**WHAT YOU NEED TO DO:** Print the listing in its entirety and exactly, leaving out images.

**COLLECTED DATA:**
******************************

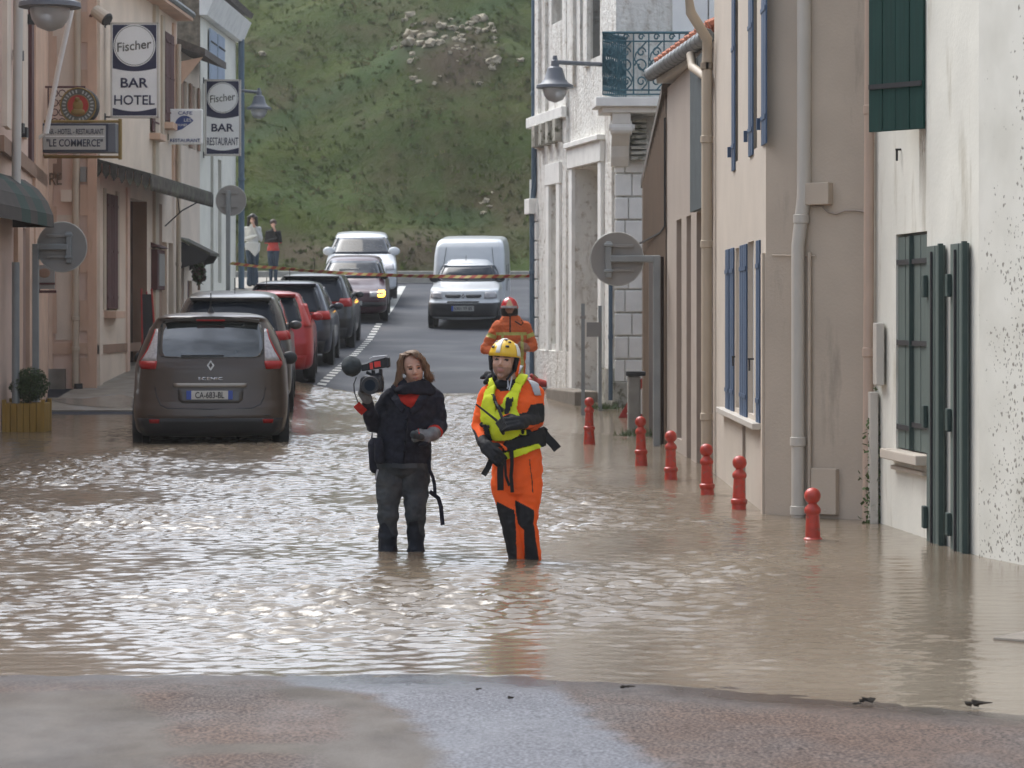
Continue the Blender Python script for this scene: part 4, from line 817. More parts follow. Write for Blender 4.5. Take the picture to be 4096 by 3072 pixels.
lamp(P(555, 86, 38), .53, (1.32, 38.4, CH - (62 - HZ) * 38 / F), 'grey bell street lamp on an arm left of the wrought iron balcony')
lamp(P(259, 108, 57.5), .53, (-6.42, 57.6, zat(88, 57.5)), 'distant grey bell street lamp on the far white house at the left')
lamp(P(50, 4, 27), .62, (-6.25, 27, zat(-14, 27)), 'grey bell street lamp cut by the top left corner of the view')
# ================================================================ buildings, left side
def FX(z): return -8.35 + .033 * z
def zpx(px): return 8.35 / ((512 - px) / F + .033)     # depth where the left facade line meets a pixel column
# --- L0/L1 pink house, nearest left
l1 = thing('pink_house', 'pink rendered house with brown shutters at the left edge of the flooded street', 'house', (-9, 30, -.2))
Aa, Ba = (-6.6, 35.3), (-7.62, 43.9)
mb = MB(); facade(mb, (-6.35, 17), (-6.62, 35.3), -.4, 8, [(15.2, 16.3, .9, 2.6, .15)], nrm=(1, 0)); la = on_line(22, Aa, Ba) * dist2(Aa, Ba)
facade(mb, (-6.62, 35.3), Ba, -.4, 8, [(on_line(20, Aa, Ba) * 8.66, on_line(27, Aa, Ba) * 8.66, .35, 2.75, .15)], nrm=(1, 0)); facade(mb, (-12, 17), (-6.35, 17), -.4, 8, nrm=(0, -1)); mb.add([(-6.35, 17, 8), (-12, 17, 8), (-12, 44, 8), (-7.6, 44, 8)], [(0, 1, 2, 3)]); mb.build('wall', 'pink_render', l1)
def pA(px, d=0):
    q = PL(px, Aa, Ba); u = Vector((Ba[0] - Aa[0], Ba[1] - Aa[1], 0)).normalized(); n = Vector((-u.y, u.x, 0)); n = n if n.x > 0 else -n; return Vector((q[0] + n.x * d, q[1] + n.y * d, 0))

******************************

**RESPONSE TO THIS TASK:**
Continue the Blender Python script for this scene: part 4, from line 817. More parts follow. Write for Blender 4.5. Take the picture to be 4096 by 3072 pixels.
lamp(P(555, 86, 38), .53, (1.32, 38.4, CH - (62 - HZ) * 38 / F), 'grey bell street lamp on an arm left of the wrought iron balcony')
lamp(P(259, 108, 57.5), .53, (-6.42, 57.6, zat(88, 57.5)), 'distant grey bell street lamp on the far white house at the left')
lamp(P(50, 4, 27), .62, (-6.25, 27, zat(-14, 27)), 'grey bell street lamp cut by the top left corner of the view')
# ================================================================ buildings, left side
def FX(z): return -8.35 + .033 * z
def zpx(px): return 8.35 / ((512 - px) / F + .033)     # depth where the left facade line meets a pixel column
# --- L0/L1 pink house, nearest left
l1 = thing('pink_house', 'pink rendered house with brown shutters at the left edge of the flooded street', 'house', (-9, 30, -.2))
Aa, Ba = (-6.6, 35.3), (-7.62, 43.9)
mb = MB(); facade(mb, (-6.35, 17), (-6.62, 35.3), -.4, 8, [(15.2, 16.3, .9, 2.6, .15)], nrm=(1, 0)); la = on_line(22, Aa, Ba) * dist2(Aa, Ba)
facade(mb, (-6.62, 35.3), Ba, -.4, 8, [(on_line(20, Aa, Ba) * 8.66, on_line(27, Aa, Ba) * 8.66, .35, 2.75, .15)], nrm=(1, 0)); facade(mb, (-12, 17), (-6.35, 17), -.4, 8, nrm=(0, -1)); mb.add([(-6.35, 17, 8), (-12, 17, 8), (-12, 44, 8), (-7.6, 44, 8)], [(0, 1, 2, 3)]); mb.build('wall', 'pink_render', l1)
def pA(px, d=0):
    q = PL(px, Aa, Ba); u = Vector((Ba[0] - Aa[0], Ba[1] - Aa[1], 0)).normalized(); n = Vector((-u.y, u.x, 0)); n = n if n.x > 0 else -n; return Vector((q[0] + n.x * d, q[1] + n.y * d, 0))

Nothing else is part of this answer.